▶ [Brief]
Show all lines of the listing that hold the word "part".

▶ [Material provided]
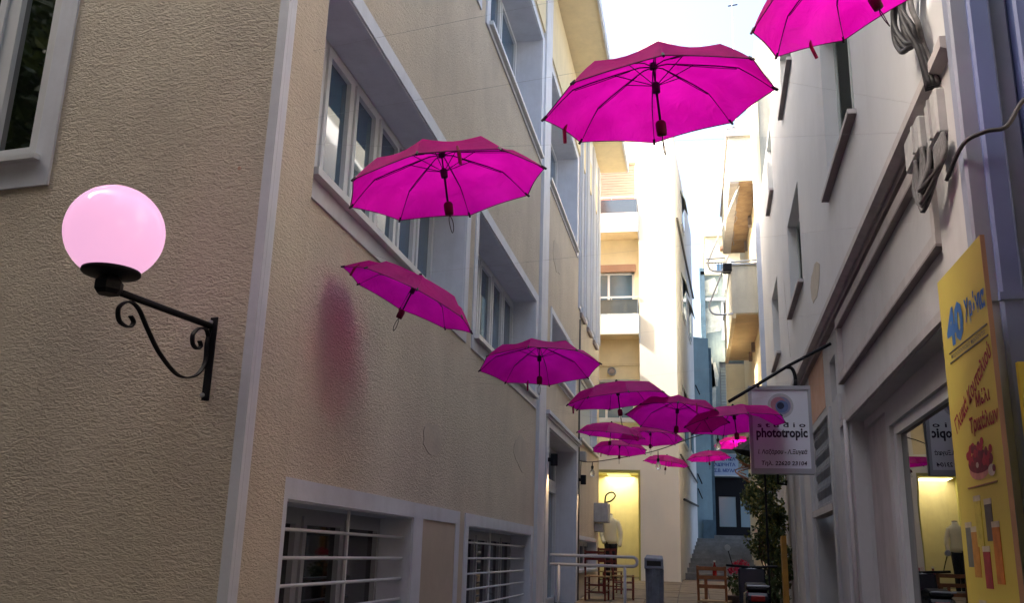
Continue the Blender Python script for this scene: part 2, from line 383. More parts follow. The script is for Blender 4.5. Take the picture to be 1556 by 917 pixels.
# ------------------------------------------------------------------ left building, alley side
LB = thing('beige_building', 'beige roughcast building with white bands and deep windows filling the left side', 'building', (-2.24, 13, 0))
HL = [(4.9, 8.74, 3.82, 5.24), (9.28, 13.1, 3.82, 5.24), (4.95, 7.42, .7, 1.86), (9.33, 13.05, .75, 1.86), (14.4, 17.95, .3, 3.54),
      (4.9, 8.74, 7.62, 9.64), (9.4, 13.15, 7.62, 9.64), (14.1, 17.85, 7.62, 9.64), (14.7, 17.9, 4.52, 5.46), (18.7, 22.1, 3.9, 5.4), (18.75, 22.1, 1.32, 1.92),
      (18.62, 19.25, 6.5, 10.6), (19.9, 20.53, 6.5, 10.6), (21.18, 21.81, 6.5, 10.6)]
part('wall', wall_boxes(MB(LW), 4.38, 22.4, -.5, 11.4, HL), STUCCO, LB)
core = MB(); core.box(-12, -2.72, 4.9, 22.39, -.5, 11.39); core.box(-12, -2.24, 22.401, 22.7, -.5, 11.4); part('building_core', core, SMOOTH, LB)
part('shade_annex', MB().box(-12, -4.2, 22.705, 24.4, -.5, 8.6), CREAM, LB)  # unseen block added to shade the lower part of the tower
# sashes
window(LW, LB, 4.9, 8.74, 3.82, 5.24, .34, [1.25, 1, 1, 1.05, 1, 1], (.14, .16, .17, .13, .015))
window(LW, LB, 9.28, 13.1, 3.82, 5.24, .34, [1]*5, (.13, .2, .17, .13, .015))
for a0, a1, pr in ((4.9, 8.74, .02), (9.4, 13.15, .02), (14.1, 17.85, .02)):
    window(LW, LB, a0, a1, 7.62, 9.64, .42, [1, 1, 1], (.18, .22, .1, .12, .02), transom=8.35, sill=.1)
window(LW, LB, 14.7, 17.9, 4.52, 5.46, .3, [1]*4, (.12, .12, .1, .1, .015))
window(LW, LB, 18.7, 22.1, 3.9, 5.4, .12, [1, 3.2], (.02, .02, .02, .06, .015), g=GLASSB)
window(LW, LB, 4.95, 7.42, .7, 1.86, .27, [1, 1, 1], (.14, .13, .1, .12, .015), g=GLASSD, fm=FRAMED, bars=[1.07, 1.23, 1.385, 1.54, 1.70], bar_vert=6.15)
window(LW, LB, 9.33, 13.05, .75, 1.86, .27, [1]*5, (.14, .2, .1, .12, .015), g=GLASSD, fm=FRAMED, bars=[1.07, 1.23, 1.385, 1.54, 1.70], bar_vert=10.75)
window(LW, LB, 18.75, 22.1, 1.32, 1.92, .2, [1]*4, (.02, .05, .04, .07, .01), g=GLASSD, fm=FRAMED)
for a in (18.62, 19.9, 21.18):
    window(LW, LB, a, a+.63, 6.5, 10.6, .3, [1], None, g=GLASS, sill=0)
    s_ = MB(LW).box(a-.02, a+.65, -.01, .05, 6.40, 6.50); part('slot_sill', s_, UNDER, LB)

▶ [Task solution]
Continue the Blender Python script for this scene: part 2, from line 383. More parts follow. The script is for Blender 4.5. Take the picture to be 1556 by 917 pixels.
part('wall', wall_boxes(MB(LW), 4.38, 22.4, -.5, 11.4, HL), STUCCO, LB)
core = MB(); core.box(-12, -2.72, 4.9, 22.39, -.5, 11.39); core.box(-12, -2.24, 22.401, 22.7, -.5, 11.4); part('building_core', core, SMOOTH, LB)
part('shade_annex', MB().box(-12, -4.2, 22.705, 24.4, -.5, 8.6), CREAM, LB)  # unseen block added to shade the lower part of the tower
    s_ = MB(LW).box(a-.02, a+.65, -.01, .05, 6.40, 6.50); part('slot_sill', s_, UNDER, LB)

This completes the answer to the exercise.